La pregunta no era si existía una investigación. La pregunta era: ¿por qué se filtró justo ahora?

La respuesta implícita fue unánime: porque la FGR había perdido control interno. Porque intereses cruzados querían lastimar a la 4T. Porque la filtración no solo embarraba a un empresario, sino también a Bosch, la nueva joya mediática del país. Porque el triunfo, tan necesario en una nación saturada de malas noticias, se convirtió en combustible político en cuestión de horas. Porque México estaba celebrando una coronación, y alguien sacó un expediente que olía a guerra interna.

Eso, en Palacio Nacional, fue dinamita.

No se podía permitir que una victoria global, limpia y emocional, se convirtiera en pleito burocrático. Mucho menos cuando la Presidencia buscaba proyectar una nueva etapa institucional y evitar conflictos con la industria cultural y de entretenimiento que ya estaba devolviendo atención internacional al país. Gertz había sobrevivido a todo: a expedientes fallidos, a presiones, a audios filtrados, a críticas internacionales. Pero tocar un símbolo recién coronado fue otra cosa. Transformó un problema jurídico en un problema político. Y en México, los problemas políticos se resuelven de una sola forma: pidiendo renuncias.

El 27 de noviembre de 2025, presentó la suya.

Salió con un extraño nombramiento diplomático y un comunicado sin dramatismos, pero cargado de silencios.
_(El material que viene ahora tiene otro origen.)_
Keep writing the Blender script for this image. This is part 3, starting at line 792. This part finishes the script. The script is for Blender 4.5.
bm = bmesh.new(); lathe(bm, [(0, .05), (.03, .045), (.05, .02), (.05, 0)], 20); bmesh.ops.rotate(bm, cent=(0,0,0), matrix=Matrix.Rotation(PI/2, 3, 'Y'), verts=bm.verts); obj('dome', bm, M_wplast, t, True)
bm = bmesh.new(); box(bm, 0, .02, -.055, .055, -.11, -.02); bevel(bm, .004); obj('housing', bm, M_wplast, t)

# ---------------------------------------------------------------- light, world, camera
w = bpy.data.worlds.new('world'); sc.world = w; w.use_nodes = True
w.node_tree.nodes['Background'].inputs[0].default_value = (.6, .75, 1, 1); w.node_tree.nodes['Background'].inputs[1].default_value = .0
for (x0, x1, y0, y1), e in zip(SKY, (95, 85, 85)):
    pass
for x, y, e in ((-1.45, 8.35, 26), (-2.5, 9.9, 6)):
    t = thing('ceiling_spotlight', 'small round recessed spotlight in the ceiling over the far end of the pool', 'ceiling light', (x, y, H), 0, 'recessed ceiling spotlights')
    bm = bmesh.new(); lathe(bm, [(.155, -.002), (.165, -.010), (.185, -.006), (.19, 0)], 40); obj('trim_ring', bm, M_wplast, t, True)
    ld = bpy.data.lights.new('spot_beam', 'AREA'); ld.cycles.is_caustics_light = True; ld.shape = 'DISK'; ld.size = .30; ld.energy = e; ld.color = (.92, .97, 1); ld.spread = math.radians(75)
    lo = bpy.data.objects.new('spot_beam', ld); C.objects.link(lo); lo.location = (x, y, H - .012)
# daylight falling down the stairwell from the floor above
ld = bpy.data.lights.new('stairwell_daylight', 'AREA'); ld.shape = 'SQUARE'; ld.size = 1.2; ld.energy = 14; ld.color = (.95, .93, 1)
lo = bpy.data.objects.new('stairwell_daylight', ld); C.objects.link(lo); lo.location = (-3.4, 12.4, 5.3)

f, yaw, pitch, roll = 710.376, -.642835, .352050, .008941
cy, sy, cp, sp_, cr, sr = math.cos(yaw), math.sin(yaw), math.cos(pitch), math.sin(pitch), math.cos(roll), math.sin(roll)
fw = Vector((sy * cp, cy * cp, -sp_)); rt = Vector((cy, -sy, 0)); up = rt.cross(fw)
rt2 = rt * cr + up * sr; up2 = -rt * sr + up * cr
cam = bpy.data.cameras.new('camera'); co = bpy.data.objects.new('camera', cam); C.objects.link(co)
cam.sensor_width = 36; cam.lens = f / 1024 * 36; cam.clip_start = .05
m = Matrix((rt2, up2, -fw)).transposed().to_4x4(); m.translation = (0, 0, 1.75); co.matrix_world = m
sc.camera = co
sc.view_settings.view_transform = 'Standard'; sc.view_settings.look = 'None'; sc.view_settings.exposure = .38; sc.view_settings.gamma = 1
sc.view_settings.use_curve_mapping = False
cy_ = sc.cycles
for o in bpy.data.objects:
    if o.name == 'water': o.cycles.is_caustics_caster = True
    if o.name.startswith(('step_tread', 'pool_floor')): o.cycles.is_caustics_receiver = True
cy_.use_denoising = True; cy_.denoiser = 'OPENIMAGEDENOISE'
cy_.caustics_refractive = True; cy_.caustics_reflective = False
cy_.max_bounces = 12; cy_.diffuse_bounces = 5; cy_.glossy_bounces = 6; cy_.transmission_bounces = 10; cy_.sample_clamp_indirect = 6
Fue la despedida de un fiscal que quiso ser reformador, que terminó siendo símbolo de poder concentrado y que cayó no por un caso penal, sino por una coronación que puso demasiados reflectores sobre sus polémicas.

Y así, la corona de Fátima Bosch terminó abollando algo más que el ego de los críticos: terminó abollando, también, el trono del fiscal más poderoso del México reciente.